The Coast of Maine Gets Back to Business

By Paul Molyneaux.

Putting the coast of Maine back together will take know-how and patience. After two back-to-back, record-breaking storms in Maine, there may not be any getting back to normal. According to a webinar offered by the Island Institute in Rockland, Maine, normal is over.

The Gulf of Maine has risen 7.5 inches in the last hundred years, and that rate is expected to increase, with a rise of 1.5 feet in the next 26 years. Things are expected to get worse and the public and private owners of the coastal infrastructure that needs rebuilding are getting the message. “We need to overbuild,” says Mark Zaccadelli, Ocean’s Edge Marine Construction owner in Bristol, Maine.

The waves have laid down, the storm surge has receded, and slowly, on the coast of Maine, fishermen and wharf owners are coming to terms with the challenges of rebuilding.

“As I understand it the DEP [Maine Department of Environmental Protection] will let people rebuild piers and shoreside stabilization on the original footprints.

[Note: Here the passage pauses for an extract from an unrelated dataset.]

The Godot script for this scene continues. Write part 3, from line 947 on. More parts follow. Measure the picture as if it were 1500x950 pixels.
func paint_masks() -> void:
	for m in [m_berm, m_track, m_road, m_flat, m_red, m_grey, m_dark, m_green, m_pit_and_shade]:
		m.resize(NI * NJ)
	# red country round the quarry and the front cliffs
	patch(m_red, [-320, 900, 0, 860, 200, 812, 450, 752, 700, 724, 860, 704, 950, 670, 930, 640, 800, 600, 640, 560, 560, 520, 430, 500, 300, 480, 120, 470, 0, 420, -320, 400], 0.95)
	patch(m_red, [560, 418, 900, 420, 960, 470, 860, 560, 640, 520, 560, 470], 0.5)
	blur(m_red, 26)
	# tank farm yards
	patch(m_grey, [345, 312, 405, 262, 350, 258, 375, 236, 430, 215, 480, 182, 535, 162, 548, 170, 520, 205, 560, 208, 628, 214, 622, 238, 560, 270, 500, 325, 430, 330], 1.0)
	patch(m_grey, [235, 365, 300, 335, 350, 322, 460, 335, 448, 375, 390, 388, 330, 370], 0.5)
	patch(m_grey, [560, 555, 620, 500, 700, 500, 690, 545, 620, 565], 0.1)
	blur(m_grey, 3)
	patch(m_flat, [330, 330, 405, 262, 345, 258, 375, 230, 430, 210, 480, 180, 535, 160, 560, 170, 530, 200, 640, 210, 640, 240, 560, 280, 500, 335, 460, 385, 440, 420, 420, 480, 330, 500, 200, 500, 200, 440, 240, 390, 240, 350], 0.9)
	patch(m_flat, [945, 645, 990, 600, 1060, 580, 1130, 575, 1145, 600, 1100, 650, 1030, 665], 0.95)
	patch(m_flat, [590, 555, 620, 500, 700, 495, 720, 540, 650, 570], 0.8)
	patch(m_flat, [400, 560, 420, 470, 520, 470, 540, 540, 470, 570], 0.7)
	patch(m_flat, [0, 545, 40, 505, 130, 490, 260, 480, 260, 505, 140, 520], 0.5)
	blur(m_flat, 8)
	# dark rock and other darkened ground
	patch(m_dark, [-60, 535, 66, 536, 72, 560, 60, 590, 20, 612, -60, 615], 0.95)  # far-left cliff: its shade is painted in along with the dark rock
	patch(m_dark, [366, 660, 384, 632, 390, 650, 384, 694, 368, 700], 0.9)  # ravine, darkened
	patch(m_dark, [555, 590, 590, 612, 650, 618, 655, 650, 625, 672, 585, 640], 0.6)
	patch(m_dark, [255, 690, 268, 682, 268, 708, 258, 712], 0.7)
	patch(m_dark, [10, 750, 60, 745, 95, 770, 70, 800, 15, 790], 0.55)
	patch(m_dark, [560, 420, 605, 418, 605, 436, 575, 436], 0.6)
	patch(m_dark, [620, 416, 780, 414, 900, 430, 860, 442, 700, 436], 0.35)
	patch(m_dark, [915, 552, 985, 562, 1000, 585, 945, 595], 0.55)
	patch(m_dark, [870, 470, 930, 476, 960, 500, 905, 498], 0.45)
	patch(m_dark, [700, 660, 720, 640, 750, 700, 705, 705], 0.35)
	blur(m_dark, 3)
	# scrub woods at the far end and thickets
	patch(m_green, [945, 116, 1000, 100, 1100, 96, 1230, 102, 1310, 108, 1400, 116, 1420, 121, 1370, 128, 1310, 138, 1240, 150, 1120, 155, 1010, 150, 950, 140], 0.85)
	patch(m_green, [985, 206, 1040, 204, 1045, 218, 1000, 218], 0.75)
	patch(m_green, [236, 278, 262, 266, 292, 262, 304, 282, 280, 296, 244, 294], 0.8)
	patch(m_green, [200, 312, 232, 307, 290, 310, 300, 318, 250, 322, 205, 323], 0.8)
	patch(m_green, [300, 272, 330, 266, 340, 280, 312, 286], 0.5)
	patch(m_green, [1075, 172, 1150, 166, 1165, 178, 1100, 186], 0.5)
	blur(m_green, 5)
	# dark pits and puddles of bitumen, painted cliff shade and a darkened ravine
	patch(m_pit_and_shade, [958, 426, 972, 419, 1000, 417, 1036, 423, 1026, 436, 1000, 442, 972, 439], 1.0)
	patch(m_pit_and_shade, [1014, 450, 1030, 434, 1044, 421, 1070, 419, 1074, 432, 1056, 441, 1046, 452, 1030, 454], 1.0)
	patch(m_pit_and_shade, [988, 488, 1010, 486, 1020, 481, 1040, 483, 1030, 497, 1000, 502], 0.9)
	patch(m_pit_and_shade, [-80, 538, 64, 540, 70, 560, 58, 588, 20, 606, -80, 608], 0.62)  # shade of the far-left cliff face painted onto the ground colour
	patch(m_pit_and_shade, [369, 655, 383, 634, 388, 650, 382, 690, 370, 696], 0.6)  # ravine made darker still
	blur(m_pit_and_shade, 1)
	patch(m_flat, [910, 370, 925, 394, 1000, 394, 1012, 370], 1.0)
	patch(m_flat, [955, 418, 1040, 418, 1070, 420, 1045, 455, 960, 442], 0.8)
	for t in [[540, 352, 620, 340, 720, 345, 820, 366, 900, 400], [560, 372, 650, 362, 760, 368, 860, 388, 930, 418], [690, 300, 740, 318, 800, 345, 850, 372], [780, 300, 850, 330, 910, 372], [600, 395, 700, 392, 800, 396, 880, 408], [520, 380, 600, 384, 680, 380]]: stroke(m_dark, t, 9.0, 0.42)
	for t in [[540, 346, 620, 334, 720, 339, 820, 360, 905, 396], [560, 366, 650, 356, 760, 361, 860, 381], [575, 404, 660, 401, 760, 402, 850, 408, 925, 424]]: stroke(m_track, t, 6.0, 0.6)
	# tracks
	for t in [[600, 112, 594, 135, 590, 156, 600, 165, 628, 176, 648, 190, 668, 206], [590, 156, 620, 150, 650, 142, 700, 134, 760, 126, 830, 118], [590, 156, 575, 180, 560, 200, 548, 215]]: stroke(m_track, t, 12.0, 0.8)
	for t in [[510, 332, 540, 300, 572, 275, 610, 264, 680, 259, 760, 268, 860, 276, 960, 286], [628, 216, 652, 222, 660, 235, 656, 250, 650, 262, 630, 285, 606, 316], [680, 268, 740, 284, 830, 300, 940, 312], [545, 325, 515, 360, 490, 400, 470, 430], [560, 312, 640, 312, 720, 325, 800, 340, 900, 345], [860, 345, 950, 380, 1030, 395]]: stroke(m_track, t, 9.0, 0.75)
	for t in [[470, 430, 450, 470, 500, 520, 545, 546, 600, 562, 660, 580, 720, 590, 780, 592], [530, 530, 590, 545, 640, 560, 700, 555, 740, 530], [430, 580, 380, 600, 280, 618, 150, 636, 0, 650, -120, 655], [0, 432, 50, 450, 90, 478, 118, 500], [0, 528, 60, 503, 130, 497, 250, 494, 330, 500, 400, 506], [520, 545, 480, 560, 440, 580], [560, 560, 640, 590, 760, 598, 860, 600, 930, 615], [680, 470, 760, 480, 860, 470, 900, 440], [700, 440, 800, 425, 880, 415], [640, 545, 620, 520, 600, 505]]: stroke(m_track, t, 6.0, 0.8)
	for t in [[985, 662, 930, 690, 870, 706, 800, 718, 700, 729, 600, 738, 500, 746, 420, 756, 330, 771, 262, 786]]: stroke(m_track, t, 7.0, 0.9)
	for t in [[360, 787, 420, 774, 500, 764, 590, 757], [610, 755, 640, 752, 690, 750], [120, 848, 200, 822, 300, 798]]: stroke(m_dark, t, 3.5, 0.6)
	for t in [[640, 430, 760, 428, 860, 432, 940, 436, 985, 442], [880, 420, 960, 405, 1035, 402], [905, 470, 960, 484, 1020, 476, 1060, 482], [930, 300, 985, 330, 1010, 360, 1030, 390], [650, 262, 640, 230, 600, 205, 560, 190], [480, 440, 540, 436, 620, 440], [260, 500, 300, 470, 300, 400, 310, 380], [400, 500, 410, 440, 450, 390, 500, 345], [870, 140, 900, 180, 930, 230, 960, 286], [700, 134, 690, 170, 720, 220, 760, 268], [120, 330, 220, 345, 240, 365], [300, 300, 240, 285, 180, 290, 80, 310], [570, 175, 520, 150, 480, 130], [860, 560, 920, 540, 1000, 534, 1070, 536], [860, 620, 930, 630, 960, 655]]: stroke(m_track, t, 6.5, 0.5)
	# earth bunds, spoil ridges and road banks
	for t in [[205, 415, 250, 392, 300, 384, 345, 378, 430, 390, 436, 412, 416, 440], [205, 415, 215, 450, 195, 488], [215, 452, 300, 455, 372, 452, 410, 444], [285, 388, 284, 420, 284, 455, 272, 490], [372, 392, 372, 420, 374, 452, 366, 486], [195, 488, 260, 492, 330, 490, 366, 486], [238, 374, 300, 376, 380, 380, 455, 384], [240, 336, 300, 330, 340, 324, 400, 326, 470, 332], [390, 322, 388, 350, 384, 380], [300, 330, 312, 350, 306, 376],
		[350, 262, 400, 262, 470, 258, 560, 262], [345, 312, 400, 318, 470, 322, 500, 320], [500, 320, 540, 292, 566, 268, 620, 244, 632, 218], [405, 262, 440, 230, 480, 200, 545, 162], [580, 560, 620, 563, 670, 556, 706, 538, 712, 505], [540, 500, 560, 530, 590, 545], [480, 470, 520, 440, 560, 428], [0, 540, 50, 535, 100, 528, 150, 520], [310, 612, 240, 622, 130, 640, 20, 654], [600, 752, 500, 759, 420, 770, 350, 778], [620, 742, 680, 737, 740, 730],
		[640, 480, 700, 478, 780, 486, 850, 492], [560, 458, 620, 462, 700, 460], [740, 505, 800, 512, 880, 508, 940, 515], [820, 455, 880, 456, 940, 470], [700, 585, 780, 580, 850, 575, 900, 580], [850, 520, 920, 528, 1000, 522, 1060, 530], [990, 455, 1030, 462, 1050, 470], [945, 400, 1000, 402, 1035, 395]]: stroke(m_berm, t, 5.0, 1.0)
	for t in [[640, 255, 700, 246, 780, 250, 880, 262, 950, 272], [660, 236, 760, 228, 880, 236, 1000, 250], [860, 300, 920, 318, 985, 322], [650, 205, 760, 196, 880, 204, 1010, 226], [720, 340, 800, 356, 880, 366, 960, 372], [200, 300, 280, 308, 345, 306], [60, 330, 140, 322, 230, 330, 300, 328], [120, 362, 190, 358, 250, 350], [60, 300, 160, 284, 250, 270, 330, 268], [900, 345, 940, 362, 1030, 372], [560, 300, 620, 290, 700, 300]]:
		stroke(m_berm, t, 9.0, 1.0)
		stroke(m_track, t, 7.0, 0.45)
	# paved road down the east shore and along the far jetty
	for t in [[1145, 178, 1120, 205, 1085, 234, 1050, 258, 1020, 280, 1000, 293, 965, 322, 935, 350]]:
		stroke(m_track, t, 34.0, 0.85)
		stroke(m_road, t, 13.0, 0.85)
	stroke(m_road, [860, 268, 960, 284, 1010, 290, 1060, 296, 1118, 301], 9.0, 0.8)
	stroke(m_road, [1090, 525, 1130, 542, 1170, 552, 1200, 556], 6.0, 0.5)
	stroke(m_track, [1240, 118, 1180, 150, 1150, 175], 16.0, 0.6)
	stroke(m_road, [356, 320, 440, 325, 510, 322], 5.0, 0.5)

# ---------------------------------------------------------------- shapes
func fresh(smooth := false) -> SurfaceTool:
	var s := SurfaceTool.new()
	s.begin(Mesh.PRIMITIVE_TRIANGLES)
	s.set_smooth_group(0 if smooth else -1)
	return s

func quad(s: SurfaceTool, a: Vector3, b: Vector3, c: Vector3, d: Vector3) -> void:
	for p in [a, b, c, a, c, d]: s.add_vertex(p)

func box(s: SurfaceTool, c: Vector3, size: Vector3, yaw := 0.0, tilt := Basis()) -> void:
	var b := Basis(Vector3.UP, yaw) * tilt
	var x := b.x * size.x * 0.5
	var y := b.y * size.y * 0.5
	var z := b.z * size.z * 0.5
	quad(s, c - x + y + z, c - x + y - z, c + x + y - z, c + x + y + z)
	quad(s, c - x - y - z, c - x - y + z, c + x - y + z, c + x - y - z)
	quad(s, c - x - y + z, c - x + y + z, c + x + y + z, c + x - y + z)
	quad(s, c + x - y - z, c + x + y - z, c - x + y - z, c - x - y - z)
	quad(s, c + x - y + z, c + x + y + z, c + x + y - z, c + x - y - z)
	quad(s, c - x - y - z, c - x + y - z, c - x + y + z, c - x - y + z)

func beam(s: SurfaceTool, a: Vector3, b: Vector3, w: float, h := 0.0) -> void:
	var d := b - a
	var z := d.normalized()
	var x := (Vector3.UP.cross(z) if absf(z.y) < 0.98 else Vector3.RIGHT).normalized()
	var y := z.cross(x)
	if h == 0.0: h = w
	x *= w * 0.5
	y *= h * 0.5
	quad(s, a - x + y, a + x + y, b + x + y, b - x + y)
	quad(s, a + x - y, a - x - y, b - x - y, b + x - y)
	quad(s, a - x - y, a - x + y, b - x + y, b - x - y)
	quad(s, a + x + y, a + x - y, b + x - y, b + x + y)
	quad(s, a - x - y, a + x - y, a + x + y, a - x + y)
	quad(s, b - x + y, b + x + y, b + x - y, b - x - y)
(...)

And they can raise the piers by four feet,” says Zaccadelli. “Right now, it you rebuild on the original footprint, you can get a permit by rule, which takes two weeks. But if you make changes, like raising the height, it usually requires an NRPA, which can take six months to a year, and you have to work with the DEP and the US Army Corps of Engineers.”

On permitting, Zaccadelli has found the process so time-consuming that he contracts it out to Gartley & Dorsky, an engineering and surveying firm in Camden, Maine.  But the Maine Legislature’s Environmental Committee voted in favor of the fast-track permit by rule process for wharf owners who want to build stronger structures.